(Records contained in a dataset)
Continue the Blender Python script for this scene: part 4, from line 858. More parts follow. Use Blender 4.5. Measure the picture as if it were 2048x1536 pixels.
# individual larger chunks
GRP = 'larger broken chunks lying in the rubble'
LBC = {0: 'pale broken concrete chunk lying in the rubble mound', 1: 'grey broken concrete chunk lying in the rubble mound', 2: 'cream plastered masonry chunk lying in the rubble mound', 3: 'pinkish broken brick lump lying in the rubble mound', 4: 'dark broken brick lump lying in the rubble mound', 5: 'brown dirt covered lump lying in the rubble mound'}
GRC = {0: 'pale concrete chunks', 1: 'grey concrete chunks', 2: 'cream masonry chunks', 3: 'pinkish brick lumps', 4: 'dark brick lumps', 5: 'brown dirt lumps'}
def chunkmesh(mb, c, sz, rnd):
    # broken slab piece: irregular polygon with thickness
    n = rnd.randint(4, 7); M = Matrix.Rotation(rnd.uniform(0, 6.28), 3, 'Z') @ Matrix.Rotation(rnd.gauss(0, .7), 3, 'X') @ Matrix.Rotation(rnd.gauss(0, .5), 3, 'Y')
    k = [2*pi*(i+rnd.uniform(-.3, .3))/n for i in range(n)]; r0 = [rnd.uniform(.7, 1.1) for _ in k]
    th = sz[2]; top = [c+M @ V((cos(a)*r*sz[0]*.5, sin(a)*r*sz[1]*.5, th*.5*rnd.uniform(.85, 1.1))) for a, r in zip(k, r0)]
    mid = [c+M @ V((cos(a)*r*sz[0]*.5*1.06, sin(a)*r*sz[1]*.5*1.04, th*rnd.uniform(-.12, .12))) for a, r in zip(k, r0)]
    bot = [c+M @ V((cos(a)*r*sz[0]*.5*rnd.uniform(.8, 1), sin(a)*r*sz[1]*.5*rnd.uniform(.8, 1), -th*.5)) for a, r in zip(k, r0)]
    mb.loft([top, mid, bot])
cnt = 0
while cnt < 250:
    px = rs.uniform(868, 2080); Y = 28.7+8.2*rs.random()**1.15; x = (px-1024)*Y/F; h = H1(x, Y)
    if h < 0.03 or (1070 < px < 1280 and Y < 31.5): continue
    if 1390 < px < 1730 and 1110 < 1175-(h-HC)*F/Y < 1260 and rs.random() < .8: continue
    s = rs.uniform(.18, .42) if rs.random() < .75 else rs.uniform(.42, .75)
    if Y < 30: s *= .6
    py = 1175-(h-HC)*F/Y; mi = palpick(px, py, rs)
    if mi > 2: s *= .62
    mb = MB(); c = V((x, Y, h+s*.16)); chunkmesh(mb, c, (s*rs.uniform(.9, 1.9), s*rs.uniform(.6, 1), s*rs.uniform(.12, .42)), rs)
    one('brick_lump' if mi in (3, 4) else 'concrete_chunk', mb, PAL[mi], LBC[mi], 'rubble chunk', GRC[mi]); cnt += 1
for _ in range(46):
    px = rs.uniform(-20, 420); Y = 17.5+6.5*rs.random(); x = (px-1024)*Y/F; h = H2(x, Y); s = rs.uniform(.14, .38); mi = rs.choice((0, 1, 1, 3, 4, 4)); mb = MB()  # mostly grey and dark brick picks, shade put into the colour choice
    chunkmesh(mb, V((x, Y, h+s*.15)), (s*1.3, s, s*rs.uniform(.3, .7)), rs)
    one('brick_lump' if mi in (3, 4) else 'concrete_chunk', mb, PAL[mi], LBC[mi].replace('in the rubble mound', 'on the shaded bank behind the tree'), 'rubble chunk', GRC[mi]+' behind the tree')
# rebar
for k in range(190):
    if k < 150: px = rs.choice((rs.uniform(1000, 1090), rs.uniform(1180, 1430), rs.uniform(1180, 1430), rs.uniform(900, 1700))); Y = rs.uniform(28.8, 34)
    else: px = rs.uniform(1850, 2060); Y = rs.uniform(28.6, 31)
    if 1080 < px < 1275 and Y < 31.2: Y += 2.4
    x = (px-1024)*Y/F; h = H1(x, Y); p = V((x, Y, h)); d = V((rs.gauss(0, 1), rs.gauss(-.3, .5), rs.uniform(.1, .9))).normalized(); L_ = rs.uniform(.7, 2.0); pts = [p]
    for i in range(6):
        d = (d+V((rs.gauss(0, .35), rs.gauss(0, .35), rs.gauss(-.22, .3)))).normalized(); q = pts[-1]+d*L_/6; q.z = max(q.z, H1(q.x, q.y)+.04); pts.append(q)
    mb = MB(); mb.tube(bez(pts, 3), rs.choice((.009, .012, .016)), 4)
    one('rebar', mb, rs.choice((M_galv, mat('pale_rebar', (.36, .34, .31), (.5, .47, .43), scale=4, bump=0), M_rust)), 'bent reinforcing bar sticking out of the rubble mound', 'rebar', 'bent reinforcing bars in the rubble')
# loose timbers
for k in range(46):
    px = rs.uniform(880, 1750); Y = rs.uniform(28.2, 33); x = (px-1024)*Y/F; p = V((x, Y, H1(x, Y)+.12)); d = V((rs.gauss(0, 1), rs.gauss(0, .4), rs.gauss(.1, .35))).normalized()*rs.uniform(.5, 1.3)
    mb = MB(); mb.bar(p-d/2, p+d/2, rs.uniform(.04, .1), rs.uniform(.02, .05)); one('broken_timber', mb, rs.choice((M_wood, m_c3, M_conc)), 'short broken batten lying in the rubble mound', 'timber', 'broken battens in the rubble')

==

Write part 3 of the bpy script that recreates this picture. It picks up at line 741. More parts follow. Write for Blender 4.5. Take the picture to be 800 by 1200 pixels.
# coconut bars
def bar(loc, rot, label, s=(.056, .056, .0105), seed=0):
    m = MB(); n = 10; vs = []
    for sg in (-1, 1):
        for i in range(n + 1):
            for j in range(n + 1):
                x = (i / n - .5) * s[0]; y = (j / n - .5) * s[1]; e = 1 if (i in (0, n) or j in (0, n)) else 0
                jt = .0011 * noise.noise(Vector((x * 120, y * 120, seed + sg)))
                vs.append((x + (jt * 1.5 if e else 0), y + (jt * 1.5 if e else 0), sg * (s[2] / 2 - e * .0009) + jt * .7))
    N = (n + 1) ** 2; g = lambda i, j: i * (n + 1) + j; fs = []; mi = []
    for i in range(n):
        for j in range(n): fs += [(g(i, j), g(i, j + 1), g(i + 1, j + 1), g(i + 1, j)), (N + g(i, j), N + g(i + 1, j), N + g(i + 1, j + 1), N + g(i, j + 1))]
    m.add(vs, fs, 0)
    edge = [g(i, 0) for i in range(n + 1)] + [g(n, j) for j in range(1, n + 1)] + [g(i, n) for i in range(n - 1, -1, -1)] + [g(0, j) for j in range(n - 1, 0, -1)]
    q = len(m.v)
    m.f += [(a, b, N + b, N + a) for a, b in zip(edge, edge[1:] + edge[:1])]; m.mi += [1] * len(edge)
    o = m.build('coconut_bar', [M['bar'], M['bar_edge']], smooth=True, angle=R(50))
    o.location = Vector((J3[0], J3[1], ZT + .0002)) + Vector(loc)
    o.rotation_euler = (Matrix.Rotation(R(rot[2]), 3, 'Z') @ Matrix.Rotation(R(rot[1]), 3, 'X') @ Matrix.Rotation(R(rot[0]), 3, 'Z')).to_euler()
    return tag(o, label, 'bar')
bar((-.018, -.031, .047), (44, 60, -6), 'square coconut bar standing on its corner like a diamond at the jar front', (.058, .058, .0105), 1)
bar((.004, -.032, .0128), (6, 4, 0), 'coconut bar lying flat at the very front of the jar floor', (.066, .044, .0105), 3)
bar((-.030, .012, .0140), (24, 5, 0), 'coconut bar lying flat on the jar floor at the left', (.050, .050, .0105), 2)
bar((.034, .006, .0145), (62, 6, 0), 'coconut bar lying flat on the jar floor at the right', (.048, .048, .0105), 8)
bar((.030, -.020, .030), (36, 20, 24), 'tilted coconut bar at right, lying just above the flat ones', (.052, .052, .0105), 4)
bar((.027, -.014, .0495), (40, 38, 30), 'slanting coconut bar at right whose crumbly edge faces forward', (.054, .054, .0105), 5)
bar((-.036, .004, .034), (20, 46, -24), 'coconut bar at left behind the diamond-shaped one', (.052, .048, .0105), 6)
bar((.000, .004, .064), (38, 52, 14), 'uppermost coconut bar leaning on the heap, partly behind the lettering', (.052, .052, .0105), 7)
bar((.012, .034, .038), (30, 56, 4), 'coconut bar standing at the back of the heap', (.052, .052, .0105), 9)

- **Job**
Find every line that includes the string "picture". Report how many there are and nothing else.

- **Written solution**
2